Tax planning: Should you harvest gains now?

How investors and high-earners can prepare for the tax changes proposed by Barack Obama.

The election of a new president has investors anxious about taxes, said Kathleen Pender in the San Francisco Chronicle. “On the campaign trail, Barack Obama proposed more than a dozen tax changes that would affect individuals.” Some high earners may see tax increases. Many lower- and middle-class citizens should see decreases. But the investor class is keeping a particular eye on his proposal to increase the tax rate on long-term capital gains and qualified dividends to 20 percent from 15 percent for taxpayers with income exceeding $164,550 (or $200,300 for couples). Here’s the thing: “Most of the ideas were floated before credit markets froze and the economy faltered.” Many experts recommend delaying tax hikes until the economy is on the road to recovery.

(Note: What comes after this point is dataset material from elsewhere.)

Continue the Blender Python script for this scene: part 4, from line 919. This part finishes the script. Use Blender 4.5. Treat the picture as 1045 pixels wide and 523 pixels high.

“Common wisdom” suggests that now would be the time to sell stock winners—if you have any, said Amy Feldman in BusinessWeek. Taking profits now would shield against any coming increase in capital gains rates. Before you sell, weigh the potential tax savings against the transaction cost, not to mention the financial burden of paying taxes now. Consider this example: If you have $10,000 in Apple shares with a cost basis of $7,000, you’ll pay $450 in taxes if you sell at the current 15 percent rate. If the tax rate were 20 percent, you’d pay $600. Is that extra $150 more than your transaction costs would be? A related dilemma is where to put that money. “It would take two years in something that offered an additional two percentage points in return annually to recoup the tax paid in the example above.”